The summer of 1915 was a significant year for James Agee, it was not long before his father died in 1916. According to Agee, it was the point around which his life began to evolve. When Barber was writing his own Knoxville, his father, Roy Barber, was losing his health and rapidly approaching death. Barber dedicates the work to his father suggesting that his father’s deteriorating health had something to do with his identification with the piece. Barber was touched by the familiarity of Agee’s childhood memories and the fact that both he and Agee were five years old in 1915. The two men were so compelled by nostalgia and inspiration that they wrote their pieces quickly and without much revision. The two had much in common. Knoxville: Summer of 1915 premiered on April 9, 1949, conducted by Sergei Koussevitzky at the Boston Symphony Orchestra and is considered Barber’s most ‘American’ work.
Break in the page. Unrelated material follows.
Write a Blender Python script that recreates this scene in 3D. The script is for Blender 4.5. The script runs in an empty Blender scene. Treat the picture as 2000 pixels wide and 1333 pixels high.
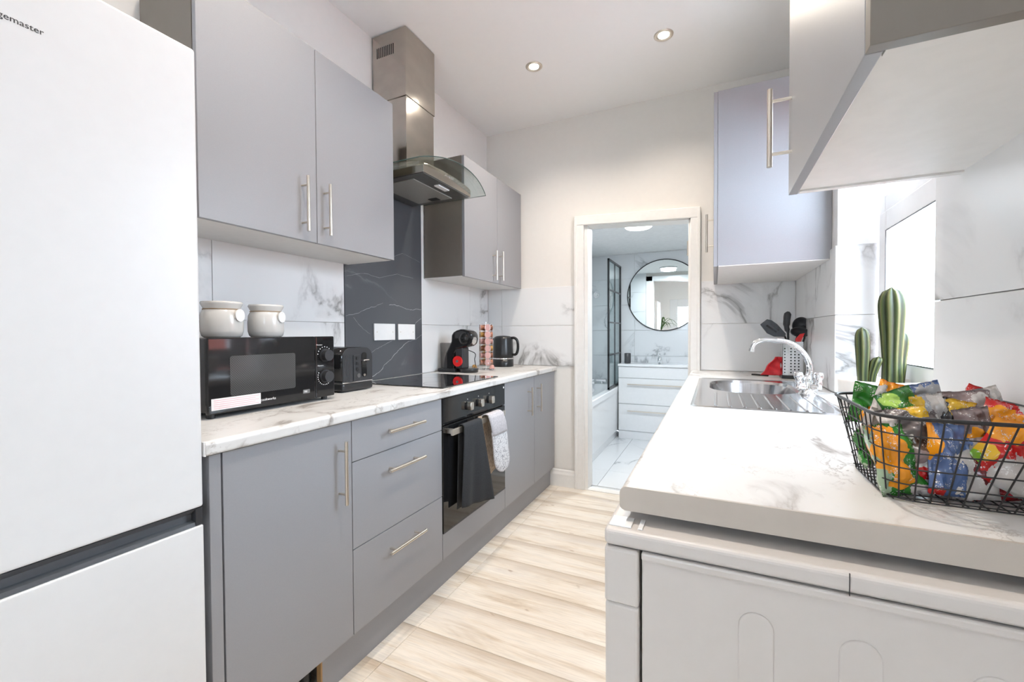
import bpy, bmesh, math, random
from mathutils import Vector, Matrix, noise
random.seed(7)
S = bpy.context.scene
COL = S.collection
PI = math.pi

# ------------------------------------------------------------------ camera
YAW, PITCH, ROLL, FPX, CAMH = 0.4397, 0.0188, -0.0051, 840.9, 1.1717
F = Vector((-math.sin(YAW)*math.cos(PITCH), math.cos(YAW)*math.cos(PITCH), -math.sin(PITCH)))
Rv = Vector((math.cos(YAW), math.sin(YAW), 0)); Uv = Rv.cross(F)
R2 = Rv*math.cos(ROLL)+Uv*math.sin(ROLL); U2 = -Rv*math.sin(ROLL)+Uv*math.cos(ROLL)
cd = bpy.data.cameras.new('camera'); cam = bpy.data.objects.new('camera', cd); COL.objects.link(cam)
cd.sensor_width = 36; cd.lens = FPX/2000*36; cd.clip_start = .02
cam.matrix_world = Matrix(((R2.x, U2.x, -F.x, 0), (R2.y, U2.y, -F.y, 0), (R2.z, U2.z, -F.z, CAMH), (0, 0, 0, 1)))
S.camera = cam
S.view_settings.view_transform = 'Standard'; S.view_settings.look = 'None'
S.view_settings.gamma = 1; S.view_settings.use_curve_mapping = False
S.view_settings.exposure = 0.86

# ------------------------------------------------------------------ sky and daylight
W = bpy.data.worlds.new('sky'); S.world = W; W.use_nodes = True
W.node_tree.nodes['Background'].inputs[0].default_value = (.72, .85, 1, 1)
W.node_tree.nodes['Background'].inputs[1].default_value = 13.5
DOWNLIGHT_W = 32.0
BATH_W = 14.0

def area(name, loc, rot, sx, sy, power=0, color=(1, 1, 1), portal=False):
    l = bpy.data.lights.new(name, 'AREA'); l.shape = 'RECTANGLE'; l.size = sx; l.size_y = sy
    l.energy = power; l.color = color
    if portal: l.cycles.is_portal = True
    o = bpy.data.objects.new(name, l); COL.objects.link(o); o.location = loc; o.rotation_euler = rot
    return o
area('window_daylight', (.70, 1.77, 1.5), (0, PI/2, 0), 1.2, .95, portal=True)
area('added_window_daylight', (.70, -1.02, 1.65), (0, PI/2, 0), 1.05, .6, portal=True)  # sky portal for the unseen window added to brighten the fridge
area('rear_door_daylight', (-.6, -2.12, 1.55), (-PI/2, 0, 0), .65, .65, portal=True)

# ------------------------------------------------------------------ materials
def newmat(name):
    m = bpy.data.materials.new(name); m.use_nodes = True
    return m, m.node_tree, m.node_tree.nodes['Principled BSDF']
def setb(b, **k):
    for a, v in k.items():
        n = {'rough': 'Roughness', 'metal': 'Metallic', 'spec': 'Specular IOR Level', 'coat': 'Coat Weight', 'trans': 'Transmission Weight', 'ior': 'IOR'}[a]
        b.inputs[n].default_value = v
def bump(nt, b, src, strength=.2, dist=.001):
    n = nt.nodes.new('ShaderNodeBump'); n.inputs['Strength'].default_value = strength; n.inputs['Distance'].default_value = dist
    nt.links.new(src, n.inputs['Height']); nt.links.new(n.outputs[0], b.inputs['Normal'])
def coords(nt, scale=(1, 1, 1), rand=True, kind='Object'):
    t = nt.nodes.new('ShaderNodeTexCoord'); mp = nt.nodes.new('ShaderNodeMapping'); mp.inputs['Scale'].default_value = scale
    out = t.outputs[kind]
    if rand:
        oi = nt.nodes.new('ShaderNodeObjectInfo'); ml = nt.nodes.new('ShaderNodeMath'); ml.operation = 'MULTIPLY'; ml.inputs[1].default_value = 37
        nt.links.new(oi.outputs['Random'], ml.inputs[0])
        ad = nt.nodes.new('ShaderNodeVectorMath'); ad.operation = 'ADD'
        nt.links.new(out, ad.inputs[0]); nt.links.new(ml.outputs[0], ad.inputs[1]); out = ad.outputs[0]
    nt.links.new(out, mp.inputs[0]); return mp.outputs[0]
def ntex(nt, vec, scale, detail=4, rough=.5, dist=0):
    n = nt.nodes.new('ShaderNodeTexNoise'); n.inputs['Scale'].default_value = scale; n.inputs['Detail'].default_value = detail
    n.inputs['Roughness'].default_value = rough; n.inputs['Distortion'].default_value = dist
    nt.links.new(vec, n.inputs['Vector']); return n.outputs['Fac']
def ramp(nt, src, stops, interp='LINEAR'):
    r = nt.nodes.new('ShaderNodeValToRGB'); r.color_ramp.interpolation = interp
    e = r.color_ramp.elements
    e[0].position, e[0].color = stops[0][0], (*stops[0][1], 1) if len(stops[0][1]) == 3 else stops[0][1]
    e[1].position, e[1].color = stops[-1][0], (*stops[-1][1], 1)
    for p, c in stops[1:-1]:
        x = e.new(p); x.color = (*c, 1)
    nt.links.new(src, r.inputs[0]); return r.outputs['Color']
def g(v): return (v, v, v)
def mix(nt, fac, a, b, mode='MIX'):
    m = nt.nodes.new('ShaderNodeMix'); m.data_type = 'RGBA'; m.blend_type = mode
    if isinstance(fac, (int, float)): m.inputs[0].default_value = fac
    else: nt.links.new(fac, m.inputs[0])
    for i, v in ((6, a), (7, b)):
        if isinstance(v, tuple): m.inputs[i].default_value = (*v, 1)
        else: nt.links.new(v, m.inputs[i])
    return m.outputs[2]
def math_(nt, op, a, b=None):
    m = nt.nodes.new('ShaderNodeMath'); m.operation = op
    for i, v in enumerate((a, b)):
        if v is None: continue
        if isinstance(v, (int, float)): m.inputs[i].default_value = v
        else: nt.links.new(v, m.inputs[i])
    return m.outputs[0]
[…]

Spinto Soprano Irene VanHam Friedlob’s career is a varied and dynamic one with the proven ability to invest whatever she performs with new levels of musical understanding and excellence. Ms Friedlob’s voice has captivated audiences throughout the United States as she continues to demonstrate her dramatic and musical versatility with a wide range of styles. She has been praised for her deft comedic abilities as Anne Page in Nicolai’s The Merry Widow, and Rosalinda in Die Fledermaus, as well as her dramatic intensity in the title roles in Madama Butterfly, Tosca, La Boheme, Salome, Cavalleria Rusicana, and I Pagliacci.

Ms. Friedlob has performed on Artists’ Series in Texas, Wyoming, Colorado, New Mexico and Arizona, as well as a serving as soloist with the Denver Symphony Orchestra, Lake Charles Symphony, Central City Opera, Centennial Philharmonic, the Community Arts Symphony, the Colorado Chorale, the National Chorale Council and the Colorado Chamber Players, performing such works as Handel’s Messiah, Madama Butterfly, Barber’s  Knoxville: Summer of 1915, Beethoven’s Ninth Symphony and Chausson’s Chanson Perpetuelle.

In 1994 Ms. Friedlob founded Colorado Opera Troupe, serving as General Director and performing artist. She was accepted into the Rocky Mountain Women’s Institute Associate program for 2006-07 where she performed Carlisle Floyd’s tour de force monodrama for soprano Flower and Hawk based on the life of Eleanor of Aquitaine.

Ms. Friedlob has collaborated, coached and performed with Dr. Mutsumi Moteki (pianist for these performances) for fourteen incredible years and is delighted to collaborate for the second time with the Hannah Kahn Dance Company in these performances of Barber’s Knoxville: Summer of 1915.